Thursday, November 12, 2009

Gigi's NaNoWriMo Tips and Timeline

by Gigi

Here's my secret for finally managing to finish that novel I wanted to write "someday": NaNoWriMo.

I was introduced to National Novel Writing Month 5 years ago, in 2004. I had been bouncing around ideas for mystery novels for years, having fun with it along with the rest of my creative pursuits. But while I got better at art, photography, and the guitar, I never seemed to get further on a novel than than jotting down ideas and over-editing a few scenes to death.

I'd come close to finishing a novel during college, but with all my rewriting, I could never quite get to THE END.

That's the beauty of NaNoWriMo. It asks you to throw editing out the window. In accepting that charge, it forces you to let go of your inner editor. And what a freeing force that can be.

Don't get me wrong--editing has its place. And if you're going to do it right, editing will probably take longer than writing that first draft. But you cannot get to that place until you finish that first draft.

By signing up to write 50,000 words in a month, you make a deal with yourself to avoid the temptation to go back and read what you've just written. You move forward, rushing to get 50,000 words down on paper. Much of it will be nonsense you'll never use, but you'll also have brilliant ideas you never would have thought of if you hadn't gone through the exercise.

I loved reading Sophie's NaNo timeline, so I thought I'd share mine:

November 2004: I discovered NaNoWriMo and wrote a whole book. THE ROSE didn't fit into any genre (was it a mystery? a ghost story? a YA book? a paranormal romance???) but it taught me that I could write a whole book. Not a good book, but a complete book. What fun! Now back to regular life.

November 2005: I wrote over 50,000 words of a mystery novel, ARTIFACT. When I stepped back and read it a few months later, I thought for the first time that I might actually have something with what I'd written. I decided it might be worth editing this book.

November 2006:
I didn't win NaNoWriMo this year. I used this November to furiously edit that 2005 book.

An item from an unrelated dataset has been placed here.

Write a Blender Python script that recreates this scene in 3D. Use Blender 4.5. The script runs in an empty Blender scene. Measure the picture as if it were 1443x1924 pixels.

In December, I submitted it to the Malice Domestic grants competition for unpublished mystery writers. A few months later, in early 2007, I found out I'd won one of their two 2007 grants. Excited about this validation of my writing, I queried a few agents. I subsequently learned that 1 month of editing isn't enough. I needed to learn how to edit a book.

November 2007: I wrote what I thought would be Book 2 in the mystery series. (Yeah, it's much more fun to write a new book than to edit an old one.)

I had such fun with this caper that I decided to hunker down and put in the work to edit Book 1. I knew that was what I needed to do if I ever wanted either book to see the light of day. I joined local writers groups, bought some writing craft books, and got to be a better writer this year.

November 2008: I got my creative juices flowing by writing something completely different: a YA ghost story.

Simultaneously, I submitted ARTIFACT to a bigger mystery competition--one that gave the winner a publishing deal. I found out a few months later that I was a finalist. I didn't end up winning, but I knew then that my book was ready to send out. I queried agents, and this time there was a lot more interest. I signed with a wonderful agent.

November 2009: My agent thought my idea for Book 3 in my mystery series was much stronger than Book 2 (she's right), so I'm currently writing Book 3--which is now Book 2--tentatively titled PIRATE. I passed the 20,000 word mark yesterday.

Whew! It's been a fun few years.

p.s. If you want to read even more about what I have to say about NaNoWriMo, you can check out the guest blog post I did on the NaNoWriMo blog last year.


Unknown said...

Wow! Thanks for sharing your timeline!!! I'm newly inspired to really let go of internal editor (sometimes I wonder if this is harder for recovering tech writers/journalists, since we edit as we go 8 hours a day, 5 days a week...).


Hailey.Juliet said...

Love that timeline! Can't wait to go to your first book signing...I'll be standing in line with multiple copies!

Sophie Littlefield said...

you're just one of those people plagued with an abundance of talents...but i'm glad you chose writing for now!